There’s no one-size-fits-all way to identify a member of the air ball revolution. There are no group meetings for proponents of the revolution. They aren’t handing out pamphlets.

So, my entirely arbitrary criteria to determine which Yankees best embody the trend towards fly balls depends on a few things: whether the player demonstrated a clear shift towards putting the ball in the air last year, and whether or not such a shift actually seemed to help.

I think that last bit is important. If a player alters his batted ball profile to try to improve his production and fails, he doesn’t really embody the spirit of the revolution. With that in mind, two Yankees are clearly among the finest air ball revolutionaries in all the land: Brett Gardner and Didi Gregorius.

Both took steps forward at the plate in 2017. In Gregorius’ case, he managed a career-best offensive season. Both looked radically different than they did previously, and both did so by fundamentally altering the shape of their profiles as hitters.

Gregorius has a case as one of the largest beneficiaries of the shift towards fly balls (and of the juiced ball, for that matter) in all of baseball. Per Baseball Savant, Gregorius’ average launch angle on batted balls increased by over four degrees, from 13.5 degrees to 17.6 degrees, from 2016 to 2017. That was the fifth-largest such increase in the league among players with at least 400 at-bats across each of the past two seasons.

After running groundball rates of 44% and 40% in 2015 and 2016, respectively, Gregorius posted a career-low rate of 36%, per FanGraphs. His fly ball rate jumped to a career-high 44%, and his line drive rate remained at a respectable 20%. He didn’t actually hit the ball any harder (his exit velocities have been below average each of the past few years), but rather, Gregorius was simply hitting more fly balls and fewer harmless grounders.

It’s hard to argue that the change helped propel Gregorius. His 107 wRC+ was easily a career-best. He became the first Yankee shortstop to ever smash 25 home runs. He set career-highs in slugging and isolated slugging. It’s difficult to say how much credit to apportion to what looks like a new approach, and how much to the livelier ball. Regardless, the combination led to the Yankees employing an All-Star caliber shortstop with both a glove and pop.

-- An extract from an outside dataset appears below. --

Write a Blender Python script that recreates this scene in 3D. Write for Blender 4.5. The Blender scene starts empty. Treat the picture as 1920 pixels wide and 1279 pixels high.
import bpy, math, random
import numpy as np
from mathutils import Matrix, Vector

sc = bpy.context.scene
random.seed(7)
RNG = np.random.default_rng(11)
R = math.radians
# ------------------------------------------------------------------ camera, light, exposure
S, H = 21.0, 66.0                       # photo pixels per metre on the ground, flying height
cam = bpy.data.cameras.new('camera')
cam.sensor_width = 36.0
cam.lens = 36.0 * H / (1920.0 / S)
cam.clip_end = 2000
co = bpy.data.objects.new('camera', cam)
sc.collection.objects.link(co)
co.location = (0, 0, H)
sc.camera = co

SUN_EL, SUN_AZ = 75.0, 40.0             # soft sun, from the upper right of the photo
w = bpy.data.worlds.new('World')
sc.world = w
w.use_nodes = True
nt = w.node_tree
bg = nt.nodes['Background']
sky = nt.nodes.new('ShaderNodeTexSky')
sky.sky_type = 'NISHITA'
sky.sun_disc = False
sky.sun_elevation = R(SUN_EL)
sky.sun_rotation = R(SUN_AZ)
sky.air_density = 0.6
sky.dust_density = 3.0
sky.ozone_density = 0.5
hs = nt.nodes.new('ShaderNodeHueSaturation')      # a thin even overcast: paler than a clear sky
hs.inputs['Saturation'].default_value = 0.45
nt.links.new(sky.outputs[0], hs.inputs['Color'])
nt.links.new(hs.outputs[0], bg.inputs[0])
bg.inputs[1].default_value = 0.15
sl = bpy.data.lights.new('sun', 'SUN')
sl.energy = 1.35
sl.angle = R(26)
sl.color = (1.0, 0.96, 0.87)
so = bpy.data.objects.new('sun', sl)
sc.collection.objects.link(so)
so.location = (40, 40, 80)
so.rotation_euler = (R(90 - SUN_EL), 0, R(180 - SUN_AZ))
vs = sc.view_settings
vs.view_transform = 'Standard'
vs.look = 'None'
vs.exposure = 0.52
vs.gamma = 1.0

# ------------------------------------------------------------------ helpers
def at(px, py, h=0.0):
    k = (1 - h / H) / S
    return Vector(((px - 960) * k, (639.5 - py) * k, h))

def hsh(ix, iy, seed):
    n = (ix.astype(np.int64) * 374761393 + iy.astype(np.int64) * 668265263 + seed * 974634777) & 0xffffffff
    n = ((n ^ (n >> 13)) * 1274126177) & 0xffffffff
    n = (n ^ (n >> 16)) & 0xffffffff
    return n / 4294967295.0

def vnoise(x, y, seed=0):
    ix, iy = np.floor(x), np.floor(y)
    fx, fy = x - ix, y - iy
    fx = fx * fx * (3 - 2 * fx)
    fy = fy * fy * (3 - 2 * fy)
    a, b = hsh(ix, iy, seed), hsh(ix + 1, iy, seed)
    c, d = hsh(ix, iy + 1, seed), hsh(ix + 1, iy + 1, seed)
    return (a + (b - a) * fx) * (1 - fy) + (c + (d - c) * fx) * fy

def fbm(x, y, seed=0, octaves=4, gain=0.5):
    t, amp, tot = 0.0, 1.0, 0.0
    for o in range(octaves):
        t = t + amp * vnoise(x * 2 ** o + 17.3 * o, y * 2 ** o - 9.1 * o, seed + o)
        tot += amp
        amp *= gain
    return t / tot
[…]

Gardner, too, seemed to flourish in part due to the shift towards fly balls. His average launch angle increased by 2.9 degrees, the tenth-largest such increase. It only jumped up to 9.2 degrees, not quite at the league average, but it still represented a significant change for Gardner himself.

His fly ball rate of 33% was also fairly middling, but was sky-high compared to his 2016 rate of 27%. After running one of the highest groundball rates in baseball in 2016 at 52%, he slashed that all the way 44%.

Those rates are pretty close to league average, so you could argue that Gardner isn’t one of the strongest members of the fly ball cavalcade. Yet even if Gardner’s rates of air balls aren’t far above average, his shift from a groundball-happy slap hitter in 2016 to a hitter with a profile in the middle ground is among the largest changes in the league. That jump from far below up to average is just as large as the jump from average to well above.

Gardner’s production didn’t quite skyrocket like Gregorius’, but his 108 wRC+ was still strong, and his best in three seasons. He set career-highs in slugging and home runs. He too likely benefited disproportionately from the juiced ball, yet his success at the plate is still probably explained by both the lively ball and his shift towards air balls.

The obvious upshot is that there’s no guarantee that either will keep this up in 2018. They looked very different as players in 2017, and players that show up different often regress to the mean. Still, when players appear to show a shift in strategy, and that shift helps them, they have every reason to try to maintain that change. Keeping their batted ball profiles (and hoping for a still-lively ball) in 2018 may just be both Gardner’s and Gregorius’ best bet at continuing to hit a career-best clips.